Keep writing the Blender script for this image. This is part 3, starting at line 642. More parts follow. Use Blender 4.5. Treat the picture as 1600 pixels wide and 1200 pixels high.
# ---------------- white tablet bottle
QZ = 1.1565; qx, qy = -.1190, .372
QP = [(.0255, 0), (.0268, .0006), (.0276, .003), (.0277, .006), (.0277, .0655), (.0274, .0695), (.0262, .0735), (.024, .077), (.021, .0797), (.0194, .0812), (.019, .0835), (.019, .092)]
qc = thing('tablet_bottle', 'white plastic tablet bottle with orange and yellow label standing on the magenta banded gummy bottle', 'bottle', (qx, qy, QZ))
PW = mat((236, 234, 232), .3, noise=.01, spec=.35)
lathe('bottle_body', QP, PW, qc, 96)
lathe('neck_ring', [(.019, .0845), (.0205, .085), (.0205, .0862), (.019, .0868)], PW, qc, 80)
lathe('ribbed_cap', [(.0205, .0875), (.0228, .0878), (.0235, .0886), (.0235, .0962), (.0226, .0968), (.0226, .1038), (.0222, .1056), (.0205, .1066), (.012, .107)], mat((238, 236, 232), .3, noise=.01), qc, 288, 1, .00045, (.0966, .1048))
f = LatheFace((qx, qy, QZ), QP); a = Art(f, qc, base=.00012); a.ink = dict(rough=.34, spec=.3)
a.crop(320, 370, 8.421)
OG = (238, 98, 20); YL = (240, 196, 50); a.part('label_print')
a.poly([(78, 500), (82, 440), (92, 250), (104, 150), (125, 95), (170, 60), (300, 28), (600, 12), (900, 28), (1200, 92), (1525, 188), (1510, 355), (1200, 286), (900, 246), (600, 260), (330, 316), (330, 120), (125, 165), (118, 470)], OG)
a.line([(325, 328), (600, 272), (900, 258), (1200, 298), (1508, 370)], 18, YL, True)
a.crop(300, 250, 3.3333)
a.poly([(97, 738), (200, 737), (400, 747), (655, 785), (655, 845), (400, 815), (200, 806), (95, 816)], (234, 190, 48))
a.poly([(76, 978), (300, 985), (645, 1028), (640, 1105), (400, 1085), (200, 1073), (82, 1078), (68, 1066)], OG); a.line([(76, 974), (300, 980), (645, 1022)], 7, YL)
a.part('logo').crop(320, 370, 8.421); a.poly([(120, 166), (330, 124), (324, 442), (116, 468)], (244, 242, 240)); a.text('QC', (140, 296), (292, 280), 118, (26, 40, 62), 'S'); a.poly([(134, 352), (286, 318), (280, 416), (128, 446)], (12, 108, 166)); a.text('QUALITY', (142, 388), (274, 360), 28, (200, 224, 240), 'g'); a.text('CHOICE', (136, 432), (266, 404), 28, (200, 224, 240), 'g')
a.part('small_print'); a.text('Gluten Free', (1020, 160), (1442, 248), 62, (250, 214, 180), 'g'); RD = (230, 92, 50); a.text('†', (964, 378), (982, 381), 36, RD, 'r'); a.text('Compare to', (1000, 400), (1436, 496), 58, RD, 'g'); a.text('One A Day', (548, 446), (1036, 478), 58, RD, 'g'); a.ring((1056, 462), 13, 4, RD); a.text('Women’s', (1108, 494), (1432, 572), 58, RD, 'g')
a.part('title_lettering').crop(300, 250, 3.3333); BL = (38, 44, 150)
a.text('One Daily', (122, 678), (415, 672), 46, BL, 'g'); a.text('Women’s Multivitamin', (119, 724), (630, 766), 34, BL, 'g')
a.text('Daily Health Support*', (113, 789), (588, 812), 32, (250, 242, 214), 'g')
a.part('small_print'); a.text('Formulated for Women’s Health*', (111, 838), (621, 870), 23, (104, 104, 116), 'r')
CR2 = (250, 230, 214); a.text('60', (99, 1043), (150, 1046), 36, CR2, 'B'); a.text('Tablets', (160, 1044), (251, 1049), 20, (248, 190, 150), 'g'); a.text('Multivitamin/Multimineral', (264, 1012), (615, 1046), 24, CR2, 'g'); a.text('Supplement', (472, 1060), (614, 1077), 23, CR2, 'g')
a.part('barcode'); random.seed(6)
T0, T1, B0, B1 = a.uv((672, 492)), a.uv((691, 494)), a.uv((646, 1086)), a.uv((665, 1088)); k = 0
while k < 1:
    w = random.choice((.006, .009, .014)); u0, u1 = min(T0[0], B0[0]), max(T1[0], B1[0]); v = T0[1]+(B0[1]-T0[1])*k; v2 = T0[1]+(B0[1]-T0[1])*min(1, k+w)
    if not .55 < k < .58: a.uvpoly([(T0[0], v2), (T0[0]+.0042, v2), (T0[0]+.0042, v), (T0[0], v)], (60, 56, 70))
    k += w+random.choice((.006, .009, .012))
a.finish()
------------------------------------
Exactly reproduce the material above.

Keep writing the Blender script for this image. This is part 3, starting at line 642. More parts follow. Use Blender 4.5. Treat the picture as 1600 pixels wide and 1200 pixels high.
# ---------------- white tablet bottle
QZ = 1.1565; qx, qy = -.1190, .372
QP = [(.0255, 0), (.0268, .0006), (.0276, .003), (.0277, .006), (.0277, .0655), (.0274, .0695), (.0262, .0735), (.024, .077), (.021, .0797), (.0194, .0812), (.019, .0835), (.019, .092)]
qc = thing('tablet_bottle', 'white plastic tablet bottle with orange and yellow label standing on the magenta banded gummy bottle', 'bottle', (qx, qy, QZ))
PW = mat((236, 234, 232), .3, noise=.01, spec=.35)
lathe('bottle_body', QP, PW, qc, 96)
lathe('neck_ring', [(.019, .0845), (.0205, .085), (.0205, .0862), (.019, .0868)], PW, qc, 80)
lathe('ribbed_cap', [(.0205, .0875), (.0228, .0878), (.0235, .0886), (.0235, .0962), (.0226, .0968), (.0226, .1038), (.0222, .1056), (.0205, .1066), (.012, .107)], mat((238, 236, 232), .3, noise=.01), qc, 288, 1, .00045, (.0966, .1048))
f = LatheFace((qx, qy, QZ), QP); a = Art(f, qc, base=.00012); a.ink = dict(rough=.34, spec=.3)
a.crop(320, 370, 8.421)
OG = (238, 98, 20); YL = (240, 196, 50); a.part('label_print')
a.poly([(78, 500), (82, 440), (92, 250), (104, 150), (125, 95), (170, 60), (300, 28), (600, 12), (900, 28), (1200, 92), (1525, 188), (1510, 355), (1200, 286), (900, 246), (600, 260), (330, 316), (330, 120), (125, 165), (118, 470)], OG)
a.line([(325, 328), (600, 272), (900, 258), (1200, 298), (1508, 370)], 18, YL, True)
a.crop(300, 250, 3.3333)
a.poly([(97, 738), (200, 737), (400, 747), (655, 785), (655, 845), (400, 815), (200, 806), (95, 816)], (234, 190, 48))
a.poly([(76, 978), (300, 985), (645, 1028), (640, 1105), (400, 1085), (200, 1073), (82, 1078), (68, 1066)], OG); a.line([(76, 974), (300, 980), (645, 1022)], 7, YL)
a.part('logo').crop(320, 370, 8.421); a.poly([(120, 166), (330, 124), (324, 442), (116, 468)], (244, 242, 240)); a.text('QC', (140, 296), (292, 280), 118, (26, 40, 62), 'S'); a.poly([(134, 352), (286, 318), (280, 416), (128, 446)], (12, 108, 166)); a.text('QUALITY', (142, 388), (274, 360), 28, (200, 224, 240), 'g'); a.text('CHOICE', (136, 432), (266, 404), 28, (200, 224, 240), 'g')
a.part('small_print'); a.text('Gluten Free', (1020, 160), (1442, 248), 62, (250, 214, 180), 'g'); RD = (230, 92, 50); a.text('†', (964, 378), (982, 381), 36, RD, 'r'); a.text('Compare to', (1000, 400), (1436, 496), 58, RD, 'g'); a.text('One A Day', (548, 446), (1036, 478), 58, RD, 'g'); a.ring((1056, 462), 13, 4, RD); a.text('Women’s', (1108, 494), (1432, 572), 58, RD, 'g')
a.part('title_lettering').crop(300, 250, 3.3333); BL = (38, 44, 150)
a.text('One Daily', (122, 678), (415, 672), 46, BL, 'g'); a.text('Women’s Multivitamin', (119, 724), (630, 766), 34, BL, 'g')
a.text('Daily Health Support*', (113, 789), (588, 812), 32, (250, 242, 214), 'g')
a.part('small_print'); a.text('Formulated for Women’s Health*', (111, 838), (621, 870), 23, (104, 104, 116), 'r')
CR2 = (250, 230, 214); a.text('60', (99, 1043), (150, 1046), 36, CR2, 'B'); a.text('Tablets', (160, 1044), (251, 1049), 20, (248, 190, 150), 'g'); a.text('Multivitamin/Multimineral', (264, 1012), (615, 1046), 24, CR2, 'g'); a.text('Supplement', (472, 1060), (614, 1077), 23, CR2, 'g')
a.part('barcode'); random.seed(6)
T0, T1, B0, B1 = a.uv((672, 492)), a.uv((691, 494)), a.uv((646, 1086)), a.uv((665, 1088)); k = 0
while k < 1:
    w = random.choice((.006, .009, .014)); u0, u1 = min(T0[0], B0[0]), max(T1[0], B1[0]); v = T0[1]+(B0[1]-T0[1])*k; v2 = T0[1]+(B0[1]-T0[1])*min(1, k+w)
    if not .55 < k < .58: a.uvpoly([(T0[0], v2), (T0[0]+.0042, v2), (T0[0]+.0042, v), (T0[0], v)], (60, 56, 70))
    k += w+random.choice((.006, .009, .012))
a.finish()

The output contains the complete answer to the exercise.